A recent blogpost said there are four types of social media users and each one has its own personality. What about the social media companies themselves? Here are their unique personalities. See if you agree.
Facebook is like a refrigerator. Even though you know there is nothing new there, you open it every 10 minutes. Even if you didn’t think you were hungry.
Facebook may also be turning into Boomerbook, as more older Americans adopt it. But that is not a bad thing for nonprofits that still get most of their donations from boomers.

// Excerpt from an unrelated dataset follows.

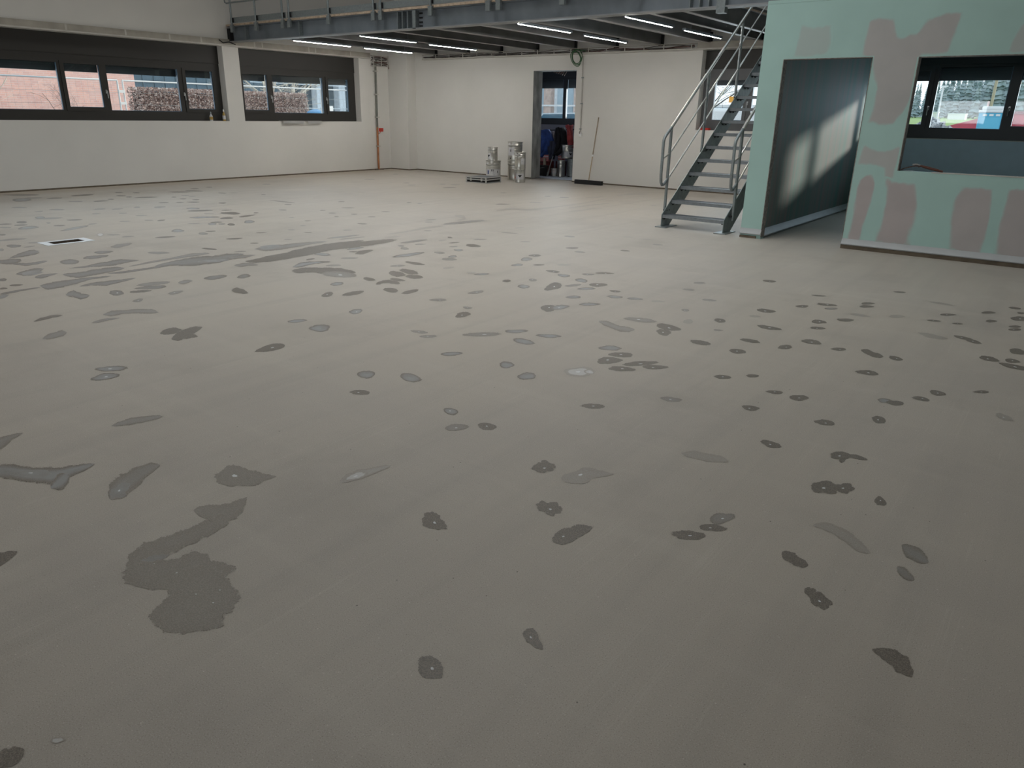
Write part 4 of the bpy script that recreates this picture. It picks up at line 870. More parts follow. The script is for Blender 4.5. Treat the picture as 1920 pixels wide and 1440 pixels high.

Instagram is like that college roommate who was better looking and took more exciting spring break trips. Or it’s the best place to look at food that people you hardly know ate at a restaurant you never heard of.
TikTok
Ah, TikTok. TikTok is like a four-year-old that had way too much sugar.
LinkedIn is a lot of things:
The world’s largest job fair.
A monstrous machine invented to give insurance salesmen my email address.
Weirdly, a kind of Tinder in reverse.
But you know what LinkedIn really is? A worldwide Zoom call where most people leave their cameras off and stay on mute.
LinkedIn has 830 million profiles. Less than 1% of the people on LinkedIn ever post anything. They go to look for jobs or leads or sometimes they go to cyberstalk old bosses.
What they don’t do is interact very much, even though they do read posts. You hear a lot of active users say, “I posted something, no one reacted and two weeks later a potential client emailed and said, I saw your thing on LinkedIn."
It drives marketers nuts because there is no good way to measure engagement, but it seems to work!